Diskutiert man über Content Strategie (hu, oder strategy?), stößt man eigentlich ständig auf Herausforderungen. Viele davon sind vielleicht erst durch Social Media entstanden oder zumindest deutlicher zu Tage getreten. Womit ich sagen will, dass es aus meiner Sicht Content Strategie schon lange gibt, wenn vielleicht auch nicht unter diesem Etikett. Aber zurück ins Web: Hier haben wir unter anderem eine Explosion von Möglichkeiten und digitalen Orten – oder umgekehrt ausgedrückt eine Fragmentierung der Kommunikation.

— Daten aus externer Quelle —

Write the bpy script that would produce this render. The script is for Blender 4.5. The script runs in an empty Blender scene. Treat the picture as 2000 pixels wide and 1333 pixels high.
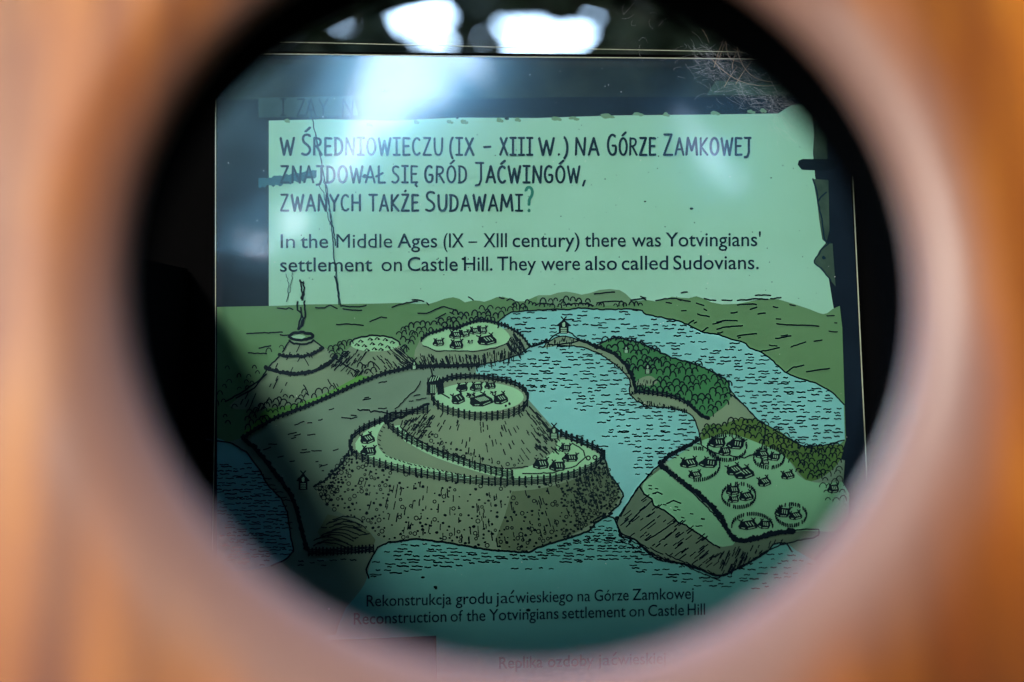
import bpy, bmesh, math, random
from mathutils import Vector, Matrix, noise as mnoise
R = math.radians
scene = bpy.context.scene
COL = scene.collection
rnd = random.Random(7)

# ------------------------------------------------------------------ camera, world, sun, exposure
SW, FL = 36.0, 50.0
K = SW / FL / 2000.0                     # slope of one photo pixel
D = 0.35                                 # camera to panel
cam_d = bpy.data.cameras.new('camera')
cam = bpy.data.objects.new('camera', cam_d); COL.objects.link(cam)
cam.rotation_euler = (R(90), 0, 0)
cam_d.sensor_width = SW; cam_d.lens = FL
cam_d.clip_start = 0.005; cam_d.clip_end = 500
cam_d.dof.use_dof = True
cam_d.dof.focus_distance = D
cam_d.dof.aperture_fstop = 6.6
cam_d.dof.aperture_blades = 0
scene.camera = cam

world = bpy.data.worlds.new("World"); scene.world = world
world.use_nodes = True
wn = world.node_tree
wn.nodes.clear()
wo = wn.nodes.new('ShaderNodeOutputWorld'); wb = wn.nodes.new('ShaderNodeBackground')
sky = wn.nodes.new('ShaderNodeTexSky'); sky.sky_type = 'NISHITA'; sky.sun_disc = False
SUN_EL, SUN_AZ = R(35), R(212)           # azimuth clockwise from +Y: behind and to the left of the camera
sky.sun_elevation = SUN_EL; sky.sun_rotation = SUN_AZ
wb.inputs['Strength'].default_value = 0.15
wn.links.new(sky.outputs[0], wb.inputs[0]); wn.links.new(wb.outputs[0], wo.inputs[0])
sd = bpy.data.lights.new('sun', 'SUN'); sd.energy = 0.55; sd.angle = R(22); sd.color = (1, .93, .84)
sun = bpy.data.objects.new('sun', sd); COL.objects.link(sun)
sdir = Vector((math.sin(SUN_AZ) * math.cos(SUN_EL), math.cos(SUN_AZ) * math.cos(SUN_EL), math.sin(SUN_EL)))
sun.rotation_euler = sdir.to_track_quat('Z', 'Y').to_euler()
scene.view_settings.view_transform = 'Standard'
scene.view_settings.look = 'None'
scene.view_settings.exposure = 3.65
scene.view_settings.gamma = 1.0
scene.cycles.transparent_max_bounces = 16
scene.cycles.max_bounces = 10

# ------------------------------------------------------------------ panel frame of reference
TILT = R(7.5); YAW = R(-1.2)
PO = Vector((0, D, 0))
PR = Matrix.Rotation(YAW, 3, 'Z') @ Matrix.Rotation(-TILT, 3, 'X')
PU = PR @ Vector((1, 0, 0)); PV = PR @ Vector((0, 0, 1)); PN = PR @ Vector((0, -1, 0))
def P(px, py, h=0.0):
    """photo pixel -> point in the panel's own frame (x right, y away, z up), h metres in front of the sheet"""
    d = Vector(((px - 1000) * K, 1, (666.5 - py) * K))
    t = (PO + PN * h).dot(PN) / d.dot(PN)
    q = d * t - PO
    return (q.dot(PU), -h, q.dot(PV))

# ------------------------------------------------------------------ materials
def mat(name, col, rough=.6, spec=.3, coat=0.0, metal=0.0):
    m = bpy.data.materials.new(name); m.use_nodes = True
    b = m.node_tree.nodes['Principled BSDF']
    b.inputs['Base Color'].default_value = (*col, 1); b.inputs['Roughness'].default_value = rough
    b.inputs['Specular IOR Level'].default_value = spec
    b.inputs['Coat Weight'].default_value = coat; b.inputs['Metallic'].default_value = metal
    return m
def print_mat(name, c1, c2, scale=35.0):
    """matt printed colour with a faint watercolour unevenness"""
    m = mat(name, c1, .55, .15)
    nt = m.node_tree; b = nt.nodes['Principled BSDF']
    tc = nt.nodes.new('ShaderNodeTexCoord'); n = nt.nodes.new('ShaderNodeTexNoise')
    n.inputs['Scale'].default_value = scale; n.inputs['Detail'].default_value = 5
    r = nt.nodes.new('ShaderNodeValToRGB')
    r.color_ramp.elements[0].position = .35; r.color_ramp.elements[1].position = .65
    r.color_ramp.elements[0].color = (*c1, 1); r.color_ramp.elements[1].color = (*c2, 1)
    nt.links.new(tc.outputs['Object'], n.inputs['Vector']); nt.links.new(n.outputs['Fac'], r.inputs[0])
    nt.links.new(r.outputs[0], b.inputs['Base Color'])
    return m
M = {}
M['paper']  = print_mat('printed_pale_green', (.52, .80, .58), (.57, .84, .64))
M['border'] = print_mat('printed_navy_border', (.007, .012, .026), (.012, .02, .038), 60)
M['band']   = print_mat('printed_slate_band', (.014, .022, .03), (.035, .045, .042), 90)
M['hill']   = print_mat('printed_olive_hill', (.17, .31, .13), (.22, .36, .17), 22)
M['hill2']  = print_mat('printed_far_hill', (.26, .38, .21), (.28, .41, .23), 22)
M['wood']   = print_mat('printed_wood_green', (.10, .28, .14), (.13, .33, .18), 50)
M['water']  = print_mat('printed_water', (.34, .74, .70), (.39, .78, .74), 30)
M['pool']   = print_mat('printed_pool_water', (.22, .60, .52), (.27, .66, .58), 26)
M['land']   = print_mat('printed_grey_land', (.25, .33, .235), (.30, .38, .27), 28)
M['slope']  = print_mat('printed_slope', (.30, .37, .24), (.36, .42, .26), 40)
M['shade']  = print_mat('printed_brown_slope', (.17, .21, .12), (.23, .27, .15), 40)
M['meadow'] = print_mat('printed_meadow', (.52, .82, .45), (.57, .86, .52), 30)
M['meadow2']= print_mat('printed_dark_meadow', (.34, .64, .36), (.39, .68, .40), 30)
M['forest'] = print_mat('printed_forest', (.075, .27, .10), (.11, .32, .12), 60)
M['forest2']= print_mat('printed_olive_forest', (.10, .22, .06), (.17, .26, .06), 60)
M['grass']  = print_mat('printed_grass', (.16, .42, .08), (.22, .48, .12), 60)
M['ink']    = mat('printing_ink', (.006, .012, .022), .5, .15)
M['text']   = mat('text_ink', (.008, .030, .055), .5, .15)
M['teal']   = mat('teal_ink', (.05, .30, .22), .5, .15)
M['light']  = mat('unprinted_line', (.50, .70, .45), .6, .15)
M['black']  = mat('black_paint', (.003, .003, .003), .95, 0.0)
M['photo']  = print_mat('printed_photo', (.035, .025, .04), (.06, .045, .065), 80)
M['smear']  = mat('dark_smear', (.05, .14, .17), .6, .1)
M['stone']  = print_mat('printed_stone', (.05, .08, .065), (.10, .14, .10), 160)
M['ghost']  = print_mat('printed_faded_strip', (.035, .06, .06), (.06, .09, .08), 120)
M['edge']   = mat('cut_acrylic_edge', (.55, .60, .42), .3, .5)
M['web']    = mat('cobweb_silk', (.75, .7, .68), .5, .4)
M['seed']   = mat('straw_bristle', (.60, .42, .26), .5, .3)
M['dust']   = mat('dust', (.02, .03, .03), .9, .05)

# ------------------------------------------------------------------ object helpers
def tag(o, label=None, cat=None, group=None, kind=None):
    if label: o['label'] = label
    if cat: o['category'] = cat
    if group: o['group'] = group
    if kind: o['kind'] = kind
    return o
def link_mesh(name, verts, faces, m, parent=None, smooth=False):
    me = bpy.data.meshes.new(name); me.from_pydata(verts, [], faces); me.update()
    if m: me.materials.append(m)
    if smooth:
        for p in me.polygons: p.use_smooth = True
    o = bpy.data.objects.new(name, me); COL.objects.link(o)
    if parent: o.parent = parent
    return o
def empty(name, loc=(0, 0, 0), rot=None):
    o = bpy.data.objects.new(name, None); COL.objects.link(o); o.location = loc
    o.empty_display_size = .02
    if rot is not None: o.matrix_world = Matrix.Translation(loc) @ rot.to_4x4()
    return o

panel = empty('information_panel', PO, PR)
tag(panel, 'flat printed information panel with green drawing of a hill settlement, seen through the round hole', 'sign')

# ------------------------------------------------------------------ flat print tools (photo pixels on the sheet)
LV = 0.9e-5
def fill(name, pts, m, level):
    o = link_mesh(name, [P(x, y, level * LV) for x, y in pts], [list(range(len(pts)))], M[m], panel)
    return o
class Ink:
    def __init__(s, level=22): s.v = []; s.f = []; s.h = level * LV; s.n = 0
    def _h(s):
        s.n += 1
        return s.h + (s.n % 100) * 8e-8
    def stroke(s, pts, w=3.0, w1=None, cap=True):
        if len(pts) < 2: return
        h = s._h(); n = len(pts); w1 = w if w1 is None else w1
        b = len(s.v)
        for i, (x, y) in enumerate(pts):
            x0, y0 = pts[max(i - 1, 0)]; x1, y1 = pts[min(i + 1, n - 1)]
            dx, dy = x1 - x0, y1 - y0; L = math.hypot(dx, dy) or 1
            ww = (w + (w1 - w) * i / (n - 1)) / 2
            nx, ny = -dy / L * ww, dx / L * ww
            s.v.append(P(x + nx, y + ny, h)); s.v.append(P(x - nx, y - ny, h))
        for i in range(n - 1):
            s.f.append((b + 2 * i, b + 2 * i + 1, b + 2 * i + 3, b + 2 * i + 2))
        if cap and w > 2.2:
            for (x, y), (xp, yp), i, ww in ((pts[0], pts[1], 0, w), (pts[-1], pts[-2], n - 1, w1)):
                dx, dy = x - xp, y - yp; L = math.hypot(dx, dy) or 1
                dx, dy = dx / L * ww / 2, dy / L * ww / 2
                c = len(s.v)
                s.v.append(P(x + dx * .8 - dy * .6, y + dy * .8 + dx * .6, h)); s.v.append(P(x + dx * .8 + dy * .6, y + dy * .8 - dx * .6, h))
                s.f.append((b + 2 * i, b + 2 * i + 1, c + 1, c))
    def blob(s, x, y, r, k=6, ry=None):
        h = s._h(); b = len(s.v); ry = ry or r; a0 = rnd.random() * 6
        for i in range(k):
            a = a0 + i * math.tau / k; q = 1 + rnd.uniform(-.2, .2)
            s.v.append(P(x + r * q * math.cos(a), y + ry * q * math.sin(a), h))
        s.f.append(tuple(range(b, b + k)))
    def ring(s, x, y, r, w=2.0, k=8, ry=None):
        ry = ry or r
        s.stroke([(x + r * math.cos(a * math.tau / k), y + ry * math.sin(a * math.tau / k)) for a in range(k + 1)], w, cap=False)
    def area(s, pts):
        h = s._h(); b = len(s.v)
        s.v += [P(x, y, h) for x, y in pts]; s.f.append(tuple(range(b, b + len(pts))))
    def wob(s, pts, w=3.0, amp=.8, step=7, w1=None):
        """hand drawn line: resampled and shaken"""
        q = resample(pts, step)
        s.stroke([(x + rnd.uniform(-amp, amp), y + rnd.uniform(-amp, amp)) for x, y in q], w, w1)
    def build(s, name, m, kind=None):
        o = link_mesh(name, s.v, s.f, M[m], panel)
        if kind: o['kind'] = kind
        return o
def resample(pts, step):
    out = [pts[0]]; carry = 0
    for (x0, y0), (x1, y1) in zip(pts, pts[1:]):
        L = math.hypot(x1 - x0, y1 - y0)
        if L == 0: continue
        t = step - carry
        while t < L:
            out.append((x0 + (x1 - x0) * t / L, y0 + (y1 - y0) * t / L)); t += step
        carry = L - (t - step)
    if math.hypot(out[-1][0] - pts[-1][0], out[-1][1] - pts[-1][1]) > .3 * step: out.append(pts[-1])
    return out
def smooth(pts, it=2, closed=False):
    for _ in range(it):
        q = [] if closed else [pts[0]]
        n = len(pts)
        for i in range(n if closed else n - 1):
            a, b = pts[i], pts[(i + 1) % n]
            q += [(a[0] * .75 + b[0] * .25, a[1] * .75 + b[1] * .25), (a[0] * .25 + b[0] * .75, a[1] * .25 + b[1] * .75)]
        if not closed: q.append(pts[-1])
        pts = q
    return pts
def inside(x, y, poly):
    c = False; j = len(poly) - 1
    for i in range(len(poly)):
        xi, yi = poly[i]; xj, yj = poly[j]
        if (yi > y) != (yj > y) and x < (xj - xi) * (y - yi) / (yj - yi) + xi: c = not c
        j = i
    return c
def box_of(poly):
    xs = [p[0] for p in poly]; ys = [p[1] for p in poly]
    return min(xs), min(ys), max(xs), max(ys)
def ell(cx, cy, rx, ry, n=36, a0=0, a1=360):
    return [(cx + rx * math.cos(R(a0 + (a1 - a0) * i / n)), cy + ry * math.sin(R(a0 + (a1 - a0) * i / n))) for i in range(n + 1)]

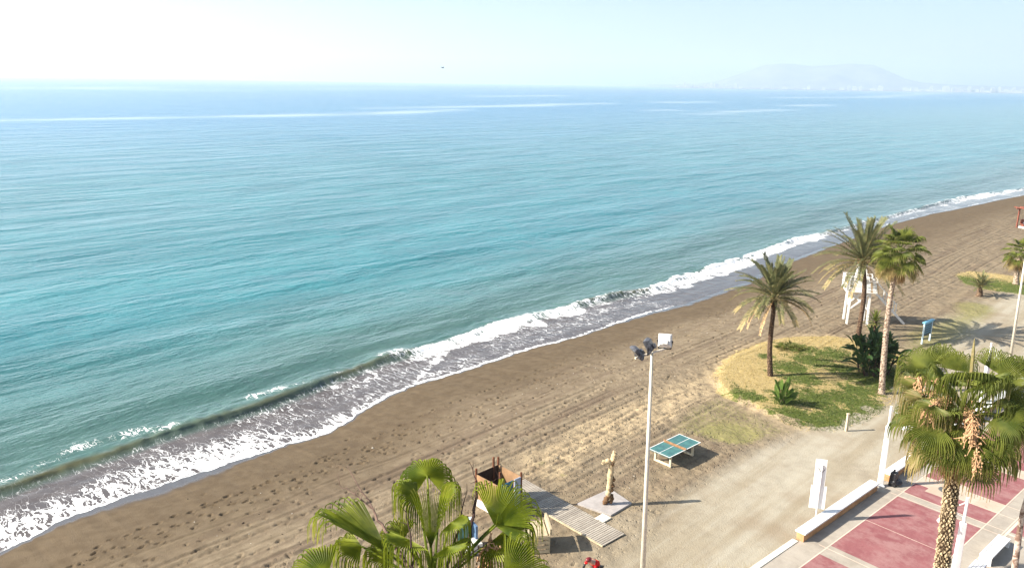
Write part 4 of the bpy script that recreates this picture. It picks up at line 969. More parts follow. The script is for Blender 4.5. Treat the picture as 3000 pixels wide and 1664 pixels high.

Immer mehr Kanäle mit immer spezialisierteren Angeboten und spitzeren Zielgruppen und daneben ein paar ganz Große wie Facebook oder Youtube. Eine alltägliche Frage: Welchen Kanal sollen wir denn bespielen? Und mit welchen Inhalten? Wie sollen diese aufbereitet sein? Eine andere Tonalität für Facebook und G+? Und dann die Automatisierungen: Artikelheadlines verseuchen Twitter, die Check-Ins verbleiben nicht in Foursquare, sondern vernebeln zugleich die Timelines in Twitter und Facebook und so fort. Oder ist es kein Vernebeln, sondern wünschenswert im Sinne eines ganzheitlichen Social Network-Erlebnisses? Zugleich gibt es viele Fragen im Unternehmen: Haben wir Kompetenz und Ressourcen für eigenständige Kommunikation auf jeder Plattform?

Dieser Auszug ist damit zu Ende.